Die Marokkokrisen: Koloniale Konflikte vor dem Ersten Weltkrieg
Marokko war Anfang des 20. Jahrhunderts ein begehrtes Ziel kolonialer Ambitionen. Mit einer Fläche von fast 460.000 km² und einer Bevölkerung von 27,1 Millionen Einwohnern bot das nordafrikanische Land mit der Hauptstadt Rabat großes Potenzial für europäische Mächte.
Die erste Marokkokrise 1905 entstand aus der Rivalität zwischen Frankreich und Deutschland um den Einfluss in Marokko. Kaiser Wilhelm II. reiste demonstrativ nach Marokko und erklärte dessen Unabhängigkeit, um Frankreichs Expansionsbestrebungen zu kontern. Dies zwang Frankreich, Deutschland in seine nordafrikanischen Pläne einzubeziehen. Am Ende der Krise erhielt Frankreich die Kontrolle über die marokkanische Staatsbank und Polizei.
Highlight: Die Reise Kaiser Wilhelms II. nach Marokko war eine direkte Provokation gegenüber Frankreich und zeigte Deutschlands Anspruch auf koloniale Mitsprache.
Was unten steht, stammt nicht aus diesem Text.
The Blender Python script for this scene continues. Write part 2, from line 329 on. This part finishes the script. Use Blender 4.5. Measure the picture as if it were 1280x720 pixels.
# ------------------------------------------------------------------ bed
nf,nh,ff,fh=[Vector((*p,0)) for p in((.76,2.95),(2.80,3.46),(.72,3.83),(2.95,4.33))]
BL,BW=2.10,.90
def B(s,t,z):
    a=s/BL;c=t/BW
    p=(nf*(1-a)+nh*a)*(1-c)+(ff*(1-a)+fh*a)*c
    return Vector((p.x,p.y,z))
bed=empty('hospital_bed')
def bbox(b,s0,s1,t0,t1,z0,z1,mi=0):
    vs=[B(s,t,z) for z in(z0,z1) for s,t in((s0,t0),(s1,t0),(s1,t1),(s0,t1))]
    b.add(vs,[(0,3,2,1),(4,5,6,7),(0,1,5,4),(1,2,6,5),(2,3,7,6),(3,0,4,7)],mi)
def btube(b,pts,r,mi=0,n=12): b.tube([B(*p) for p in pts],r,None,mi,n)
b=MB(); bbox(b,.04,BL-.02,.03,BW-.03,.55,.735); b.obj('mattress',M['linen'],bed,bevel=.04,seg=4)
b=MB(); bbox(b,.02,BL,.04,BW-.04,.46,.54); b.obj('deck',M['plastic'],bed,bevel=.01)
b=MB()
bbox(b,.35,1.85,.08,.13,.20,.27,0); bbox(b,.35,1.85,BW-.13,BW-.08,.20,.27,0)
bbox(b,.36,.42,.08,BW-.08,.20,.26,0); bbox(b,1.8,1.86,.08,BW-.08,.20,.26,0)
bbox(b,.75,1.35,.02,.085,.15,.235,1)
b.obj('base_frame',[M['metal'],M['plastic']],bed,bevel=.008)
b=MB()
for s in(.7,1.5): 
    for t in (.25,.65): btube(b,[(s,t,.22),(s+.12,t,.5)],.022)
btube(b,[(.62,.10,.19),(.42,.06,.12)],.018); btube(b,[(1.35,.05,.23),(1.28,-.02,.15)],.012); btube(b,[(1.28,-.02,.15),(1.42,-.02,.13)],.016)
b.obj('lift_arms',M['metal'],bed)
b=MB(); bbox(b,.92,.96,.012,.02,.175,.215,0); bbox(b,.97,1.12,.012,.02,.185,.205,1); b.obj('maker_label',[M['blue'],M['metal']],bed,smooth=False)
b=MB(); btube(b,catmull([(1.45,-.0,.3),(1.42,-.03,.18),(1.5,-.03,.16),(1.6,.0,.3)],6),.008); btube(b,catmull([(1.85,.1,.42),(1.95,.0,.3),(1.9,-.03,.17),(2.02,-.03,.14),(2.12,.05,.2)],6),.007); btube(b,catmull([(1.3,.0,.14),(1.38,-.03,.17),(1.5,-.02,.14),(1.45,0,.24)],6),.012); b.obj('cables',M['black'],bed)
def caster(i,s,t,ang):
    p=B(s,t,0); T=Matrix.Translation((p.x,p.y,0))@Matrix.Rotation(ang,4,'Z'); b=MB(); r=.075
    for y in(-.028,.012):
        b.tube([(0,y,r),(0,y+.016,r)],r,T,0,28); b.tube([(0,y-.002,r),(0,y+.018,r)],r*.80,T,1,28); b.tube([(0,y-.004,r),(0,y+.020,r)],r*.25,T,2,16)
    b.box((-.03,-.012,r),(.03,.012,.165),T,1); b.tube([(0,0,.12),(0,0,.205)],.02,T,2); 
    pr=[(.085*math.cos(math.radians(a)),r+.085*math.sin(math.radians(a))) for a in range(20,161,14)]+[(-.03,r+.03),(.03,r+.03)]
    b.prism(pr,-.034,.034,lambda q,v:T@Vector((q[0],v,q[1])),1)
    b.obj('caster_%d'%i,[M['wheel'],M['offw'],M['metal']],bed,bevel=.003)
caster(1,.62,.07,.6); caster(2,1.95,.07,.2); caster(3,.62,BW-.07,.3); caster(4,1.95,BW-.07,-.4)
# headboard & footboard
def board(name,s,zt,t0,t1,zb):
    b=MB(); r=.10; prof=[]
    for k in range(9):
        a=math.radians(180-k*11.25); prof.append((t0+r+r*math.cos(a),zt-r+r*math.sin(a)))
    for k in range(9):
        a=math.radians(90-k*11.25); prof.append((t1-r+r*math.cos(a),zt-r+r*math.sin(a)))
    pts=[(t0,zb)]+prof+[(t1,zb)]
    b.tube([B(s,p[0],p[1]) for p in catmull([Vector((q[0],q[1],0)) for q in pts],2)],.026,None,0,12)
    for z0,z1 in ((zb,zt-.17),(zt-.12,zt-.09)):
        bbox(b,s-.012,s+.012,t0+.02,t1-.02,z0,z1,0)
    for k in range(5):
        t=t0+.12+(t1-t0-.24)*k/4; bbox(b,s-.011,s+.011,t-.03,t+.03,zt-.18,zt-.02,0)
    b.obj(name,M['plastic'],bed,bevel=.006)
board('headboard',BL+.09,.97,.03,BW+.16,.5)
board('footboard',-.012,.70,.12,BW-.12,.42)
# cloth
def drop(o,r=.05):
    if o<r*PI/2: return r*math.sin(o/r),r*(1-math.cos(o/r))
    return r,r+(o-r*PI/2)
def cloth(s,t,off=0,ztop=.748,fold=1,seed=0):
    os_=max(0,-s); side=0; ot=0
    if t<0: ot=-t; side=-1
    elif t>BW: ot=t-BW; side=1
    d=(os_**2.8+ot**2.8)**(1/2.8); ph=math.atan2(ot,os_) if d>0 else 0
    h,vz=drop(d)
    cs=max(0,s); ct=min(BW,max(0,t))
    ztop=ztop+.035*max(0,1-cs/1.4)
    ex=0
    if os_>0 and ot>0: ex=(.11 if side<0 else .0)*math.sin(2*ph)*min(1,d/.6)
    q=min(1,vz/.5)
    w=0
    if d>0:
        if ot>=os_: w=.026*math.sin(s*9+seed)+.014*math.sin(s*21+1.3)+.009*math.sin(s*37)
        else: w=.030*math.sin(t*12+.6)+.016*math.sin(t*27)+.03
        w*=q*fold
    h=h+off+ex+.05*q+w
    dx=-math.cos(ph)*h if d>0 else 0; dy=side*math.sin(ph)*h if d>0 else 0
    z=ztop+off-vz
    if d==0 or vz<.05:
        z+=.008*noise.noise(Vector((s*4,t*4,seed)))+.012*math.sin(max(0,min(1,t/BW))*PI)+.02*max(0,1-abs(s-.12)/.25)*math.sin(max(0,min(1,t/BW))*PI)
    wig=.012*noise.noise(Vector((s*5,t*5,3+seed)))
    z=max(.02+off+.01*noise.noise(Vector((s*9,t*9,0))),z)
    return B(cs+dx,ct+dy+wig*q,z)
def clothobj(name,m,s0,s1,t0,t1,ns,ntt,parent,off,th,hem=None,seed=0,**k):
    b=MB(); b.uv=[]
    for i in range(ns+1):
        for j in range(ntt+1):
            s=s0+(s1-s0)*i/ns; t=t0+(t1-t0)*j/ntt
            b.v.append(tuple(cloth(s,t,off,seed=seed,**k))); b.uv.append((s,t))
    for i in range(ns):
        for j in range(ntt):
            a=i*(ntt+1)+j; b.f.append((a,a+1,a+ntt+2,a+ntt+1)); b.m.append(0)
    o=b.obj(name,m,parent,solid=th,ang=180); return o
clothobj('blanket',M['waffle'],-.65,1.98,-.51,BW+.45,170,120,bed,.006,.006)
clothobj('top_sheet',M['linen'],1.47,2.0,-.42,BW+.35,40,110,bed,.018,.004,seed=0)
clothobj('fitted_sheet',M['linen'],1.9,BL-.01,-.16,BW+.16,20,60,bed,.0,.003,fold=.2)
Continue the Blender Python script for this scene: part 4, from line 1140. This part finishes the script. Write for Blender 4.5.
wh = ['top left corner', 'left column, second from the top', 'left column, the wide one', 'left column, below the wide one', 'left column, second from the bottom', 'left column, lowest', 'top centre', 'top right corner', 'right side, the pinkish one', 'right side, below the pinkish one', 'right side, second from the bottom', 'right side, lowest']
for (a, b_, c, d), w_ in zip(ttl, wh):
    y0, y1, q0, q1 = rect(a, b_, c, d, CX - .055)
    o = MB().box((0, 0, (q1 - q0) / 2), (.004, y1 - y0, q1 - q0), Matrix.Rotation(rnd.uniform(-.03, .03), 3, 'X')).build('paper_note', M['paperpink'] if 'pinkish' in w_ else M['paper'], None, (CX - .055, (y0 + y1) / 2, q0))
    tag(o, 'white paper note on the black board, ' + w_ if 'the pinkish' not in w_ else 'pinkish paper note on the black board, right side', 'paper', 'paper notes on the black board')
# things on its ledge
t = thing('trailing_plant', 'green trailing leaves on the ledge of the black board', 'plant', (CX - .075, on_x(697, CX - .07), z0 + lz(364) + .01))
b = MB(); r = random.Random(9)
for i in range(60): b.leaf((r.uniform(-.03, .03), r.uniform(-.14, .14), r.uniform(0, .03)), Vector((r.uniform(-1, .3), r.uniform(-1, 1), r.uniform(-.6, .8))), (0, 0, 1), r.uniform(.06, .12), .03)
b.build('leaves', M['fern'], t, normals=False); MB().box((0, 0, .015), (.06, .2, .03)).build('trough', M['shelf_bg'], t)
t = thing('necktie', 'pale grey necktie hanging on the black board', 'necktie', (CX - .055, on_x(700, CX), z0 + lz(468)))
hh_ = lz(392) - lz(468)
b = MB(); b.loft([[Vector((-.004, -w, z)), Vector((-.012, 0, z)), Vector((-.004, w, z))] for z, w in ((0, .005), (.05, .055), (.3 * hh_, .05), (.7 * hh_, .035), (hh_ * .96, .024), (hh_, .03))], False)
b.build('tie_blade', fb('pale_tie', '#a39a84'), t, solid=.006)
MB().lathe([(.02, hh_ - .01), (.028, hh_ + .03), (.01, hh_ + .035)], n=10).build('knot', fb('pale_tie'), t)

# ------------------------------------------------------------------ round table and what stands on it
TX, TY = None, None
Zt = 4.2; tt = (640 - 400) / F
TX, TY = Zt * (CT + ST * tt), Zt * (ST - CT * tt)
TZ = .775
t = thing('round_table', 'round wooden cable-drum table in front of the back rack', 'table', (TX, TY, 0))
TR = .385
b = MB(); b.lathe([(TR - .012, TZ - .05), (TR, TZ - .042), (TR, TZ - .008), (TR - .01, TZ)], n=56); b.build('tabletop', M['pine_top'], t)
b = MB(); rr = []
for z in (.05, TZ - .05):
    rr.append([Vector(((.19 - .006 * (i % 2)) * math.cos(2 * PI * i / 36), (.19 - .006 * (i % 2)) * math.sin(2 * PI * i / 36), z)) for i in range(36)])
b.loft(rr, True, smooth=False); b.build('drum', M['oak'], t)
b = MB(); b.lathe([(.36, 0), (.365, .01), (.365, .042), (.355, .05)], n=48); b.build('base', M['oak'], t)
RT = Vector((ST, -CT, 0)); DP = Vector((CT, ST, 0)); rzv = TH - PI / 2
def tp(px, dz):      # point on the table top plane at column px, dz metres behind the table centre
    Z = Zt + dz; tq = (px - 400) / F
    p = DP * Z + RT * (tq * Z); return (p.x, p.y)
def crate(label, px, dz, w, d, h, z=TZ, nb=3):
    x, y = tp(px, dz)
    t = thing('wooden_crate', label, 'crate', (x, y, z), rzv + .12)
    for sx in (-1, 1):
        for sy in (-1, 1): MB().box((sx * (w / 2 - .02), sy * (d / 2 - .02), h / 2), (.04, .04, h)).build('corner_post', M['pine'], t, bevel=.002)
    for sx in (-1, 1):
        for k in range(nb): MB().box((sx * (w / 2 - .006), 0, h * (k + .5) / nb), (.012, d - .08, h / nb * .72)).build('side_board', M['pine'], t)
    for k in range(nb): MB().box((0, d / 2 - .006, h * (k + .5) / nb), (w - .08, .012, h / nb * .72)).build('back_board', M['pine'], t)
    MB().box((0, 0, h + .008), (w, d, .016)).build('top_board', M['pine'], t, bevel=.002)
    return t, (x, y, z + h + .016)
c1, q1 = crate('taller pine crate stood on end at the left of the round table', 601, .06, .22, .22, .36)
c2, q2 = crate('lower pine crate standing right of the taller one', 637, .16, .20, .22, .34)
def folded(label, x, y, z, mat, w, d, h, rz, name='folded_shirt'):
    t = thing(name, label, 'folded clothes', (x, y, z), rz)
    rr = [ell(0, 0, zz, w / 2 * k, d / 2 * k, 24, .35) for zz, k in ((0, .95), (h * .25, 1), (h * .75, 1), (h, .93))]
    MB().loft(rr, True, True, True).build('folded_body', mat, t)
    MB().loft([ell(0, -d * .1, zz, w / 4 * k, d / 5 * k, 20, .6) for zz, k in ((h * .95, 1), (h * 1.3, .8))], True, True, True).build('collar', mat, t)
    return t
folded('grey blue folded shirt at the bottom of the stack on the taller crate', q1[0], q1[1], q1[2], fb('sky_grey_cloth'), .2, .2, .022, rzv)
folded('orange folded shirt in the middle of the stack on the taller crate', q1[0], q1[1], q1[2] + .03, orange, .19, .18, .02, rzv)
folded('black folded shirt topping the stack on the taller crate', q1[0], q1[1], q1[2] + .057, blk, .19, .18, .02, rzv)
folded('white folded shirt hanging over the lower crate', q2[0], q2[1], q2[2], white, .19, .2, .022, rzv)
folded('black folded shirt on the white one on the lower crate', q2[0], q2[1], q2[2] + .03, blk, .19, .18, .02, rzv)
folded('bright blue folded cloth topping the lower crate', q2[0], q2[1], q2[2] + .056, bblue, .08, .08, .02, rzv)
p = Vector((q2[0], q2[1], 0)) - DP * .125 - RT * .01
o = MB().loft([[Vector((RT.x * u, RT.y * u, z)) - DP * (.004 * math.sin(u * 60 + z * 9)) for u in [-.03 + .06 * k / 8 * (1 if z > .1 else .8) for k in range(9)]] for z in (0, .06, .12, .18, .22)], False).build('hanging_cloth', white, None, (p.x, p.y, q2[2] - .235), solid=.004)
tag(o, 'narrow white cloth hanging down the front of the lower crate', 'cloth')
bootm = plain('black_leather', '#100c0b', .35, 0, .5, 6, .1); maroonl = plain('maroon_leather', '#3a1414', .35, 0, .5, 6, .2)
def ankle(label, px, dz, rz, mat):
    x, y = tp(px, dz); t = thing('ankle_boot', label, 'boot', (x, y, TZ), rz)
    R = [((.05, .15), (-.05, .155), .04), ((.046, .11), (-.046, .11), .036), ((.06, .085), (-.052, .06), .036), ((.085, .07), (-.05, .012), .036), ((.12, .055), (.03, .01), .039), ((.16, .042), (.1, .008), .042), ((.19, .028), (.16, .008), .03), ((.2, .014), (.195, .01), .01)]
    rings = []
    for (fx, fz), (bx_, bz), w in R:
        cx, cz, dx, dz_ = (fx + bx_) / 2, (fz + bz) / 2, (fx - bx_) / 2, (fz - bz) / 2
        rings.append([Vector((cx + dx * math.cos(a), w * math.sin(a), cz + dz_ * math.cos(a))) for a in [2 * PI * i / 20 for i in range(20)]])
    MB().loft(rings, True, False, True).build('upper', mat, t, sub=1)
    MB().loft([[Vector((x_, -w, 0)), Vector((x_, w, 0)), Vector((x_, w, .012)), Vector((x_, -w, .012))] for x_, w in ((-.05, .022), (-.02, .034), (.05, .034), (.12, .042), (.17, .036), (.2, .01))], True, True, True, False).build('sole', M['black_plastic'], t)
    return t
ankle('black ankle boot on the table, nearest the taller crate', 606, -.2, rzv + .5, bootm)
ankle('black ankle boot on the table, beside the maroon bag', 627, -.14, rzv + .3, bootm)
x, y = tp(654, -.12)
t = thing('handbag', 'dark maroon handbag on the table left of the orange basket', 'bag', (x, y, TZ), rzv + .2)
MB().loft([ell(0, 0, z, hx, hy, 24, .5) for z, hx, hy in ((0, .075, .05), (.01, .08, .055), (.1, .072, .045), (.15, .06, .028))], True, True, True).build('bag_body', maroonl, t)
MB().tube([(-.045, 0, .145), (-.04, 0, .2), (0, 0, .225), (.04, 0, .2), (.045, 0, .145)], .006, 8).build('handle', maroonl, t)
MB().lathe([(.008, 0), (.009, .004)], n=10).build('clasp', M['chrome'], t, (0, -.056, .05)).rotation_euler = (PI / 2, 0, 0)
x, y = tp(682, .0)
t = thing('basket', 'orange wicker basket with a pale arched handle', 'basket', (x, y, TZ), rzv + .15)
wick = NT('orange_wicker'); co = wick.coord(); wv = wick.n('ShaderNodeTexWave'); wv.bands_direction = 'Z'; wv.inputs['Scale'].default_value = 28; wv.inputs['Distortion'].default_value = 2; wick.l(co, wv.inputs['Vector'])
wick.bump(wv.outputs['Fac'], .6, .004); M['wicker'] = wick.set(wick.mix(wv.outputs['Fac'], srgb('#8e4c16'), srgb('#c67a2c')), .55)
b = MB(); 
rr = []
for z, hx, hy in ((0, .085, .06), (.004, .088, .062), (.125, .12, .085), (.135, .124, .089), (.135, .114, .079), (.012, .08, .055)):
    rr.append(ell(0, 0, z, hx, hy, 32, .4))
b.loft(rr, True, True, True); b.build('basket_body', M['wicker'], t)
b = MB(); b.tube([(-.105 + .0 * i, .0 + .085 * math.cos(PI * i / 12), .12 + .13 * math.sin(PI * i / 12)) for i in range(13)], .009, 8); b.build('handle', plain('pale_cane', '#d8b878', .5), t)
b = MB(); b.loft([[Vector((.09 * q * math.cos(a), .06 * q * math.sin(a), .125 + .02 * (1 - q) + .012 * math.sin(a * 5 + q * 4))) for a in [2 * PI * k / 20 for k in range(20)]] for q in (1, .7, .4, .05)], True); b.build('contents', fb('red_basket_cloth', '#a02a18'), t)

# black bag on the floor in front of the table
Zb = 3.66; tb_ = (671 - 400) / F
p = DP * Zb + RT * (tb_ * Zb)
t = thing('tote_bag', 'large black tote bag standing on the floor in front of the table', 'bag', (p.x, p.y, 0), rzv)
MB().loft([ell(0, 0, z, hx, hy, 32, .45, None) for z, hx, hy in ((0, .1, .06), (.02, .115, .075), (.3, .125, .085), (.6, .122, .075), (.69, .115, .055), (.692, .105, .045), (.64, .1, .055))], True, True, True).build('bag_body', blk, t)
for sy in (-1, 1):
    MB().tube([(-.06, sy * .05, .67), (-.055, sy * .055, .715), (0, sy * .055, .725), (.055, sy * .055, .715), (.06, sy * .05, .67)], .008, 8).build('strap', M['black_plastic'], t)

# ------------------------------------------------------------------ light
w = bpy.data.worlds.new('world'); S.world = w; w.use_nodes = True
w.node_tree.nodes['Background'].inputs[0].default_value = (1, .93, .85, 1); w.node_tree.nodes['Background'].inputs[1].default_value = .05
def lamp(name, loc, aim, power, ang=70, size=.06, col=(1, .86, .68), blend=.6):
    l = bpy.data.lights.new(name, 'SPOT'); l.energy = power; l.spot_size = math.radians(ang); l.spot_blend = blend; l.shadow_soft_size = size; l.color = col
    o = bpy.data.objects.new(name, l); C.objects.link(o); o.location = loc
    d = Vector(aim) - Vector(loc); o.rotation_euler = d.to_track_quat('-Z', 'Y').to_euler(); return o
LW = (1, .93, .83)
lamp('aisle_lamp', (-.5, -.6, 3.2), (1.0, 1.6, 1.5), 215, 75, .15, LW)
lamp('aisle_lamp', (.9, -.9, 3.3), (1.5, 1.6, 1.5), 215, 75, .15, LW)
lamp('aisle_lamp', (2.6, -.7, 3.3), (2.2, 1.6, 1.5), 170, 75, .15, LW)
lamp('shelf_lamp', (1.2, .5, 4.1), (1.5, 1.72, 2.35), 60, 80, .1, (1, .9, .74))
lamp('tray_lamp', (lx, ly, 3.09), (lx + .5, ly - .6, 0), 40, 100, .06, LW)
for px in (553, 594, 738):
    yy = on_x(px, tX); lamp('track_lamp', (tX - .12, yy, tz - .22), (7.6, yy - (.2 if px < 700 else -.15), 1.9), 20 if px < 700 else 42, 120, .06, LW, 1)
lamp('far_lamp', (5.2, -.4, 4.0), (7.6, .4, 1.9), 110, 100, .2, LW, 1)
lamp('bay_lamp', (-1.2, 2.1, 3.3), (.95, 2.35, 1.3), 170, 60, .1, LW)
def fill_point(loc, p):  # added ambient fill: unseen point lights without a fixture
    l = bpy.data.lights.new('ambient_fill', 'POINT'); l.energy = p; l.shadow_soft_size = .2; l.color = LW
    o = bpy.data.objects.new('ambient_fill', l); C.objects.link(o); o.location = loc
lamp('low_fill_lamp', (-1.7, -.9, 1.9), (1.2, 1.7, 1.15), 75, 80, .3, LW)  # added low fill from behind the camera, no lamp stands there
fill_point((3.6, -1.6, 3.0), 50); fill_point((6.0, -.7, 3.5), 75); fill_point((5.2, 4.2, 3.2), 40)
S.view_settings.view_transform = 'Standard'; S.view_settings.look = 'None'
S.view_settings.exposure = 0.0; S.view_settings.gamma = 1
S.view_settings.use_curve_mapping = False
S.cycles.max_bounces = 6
Die zweite Marokkokrise 1911 wurde durch Frankreichs Besetzung einer marokkanischen Festung und das Vordringen ins Landesinnere ausgelöst. Deutschland sah darin eine Bedrohung seiner Interessen und entsandte als Reaktion ein Kanonenboot nach Agadir – der sogenannte "Panthersprung nach Agadir". Diese Aktion wurde von Großbritannien und Frankreich als Provokation aufgefasst und führte zu Kriegsdrohungen.
Vocabulary: Der "Panthersprung nach Agadir" bezieht sich auf die Entsendung des deutschen Kanonenboots "Panther" in den Hafen von Agadir als Machtdemonstration.
Die Krise konnte schließlich durch einen Kompromiss beigelegt werden: Frankreich erhielt die Kontrolle über Marokko, während Deutschland Teile der französischen Kolonien Togo und Kamerun zugesprochen bekam. Im Gegenzug trat Deutschland einen Teil seiner Kolonie Kongo an Frankreich ab.
Definition: Der Marokko-Kongo-Vertrag war das diplomatische Abkommen, das die zweite Marokkokrise beendete und die kolonialen Besitzverhältnisse in Afrika neu regelte.
Diese Krisen verdeutlichen die komplexen kolonialen Machtkämpfe vor dem Ersten Weltkrieg und zeigen, wie Kolonialismus in Marokko und anderen Teilen Afrikas die Beziehungen zwischen den europäischen Großmächten beeinflusste. Sie trugen wesentlich zur Verschärfung der internationalen Spannungen bei, die schließlich im Ersten Weltkrieg kulminierten.
Example: Die Marokkokrisen sind ein klassisches Beispiel für die "Kanonenbootdiplomatie" des Imperialismus, bei der militärische Drohgebärden zur Durchsetzung politischer Ziele eingesetzt wurden.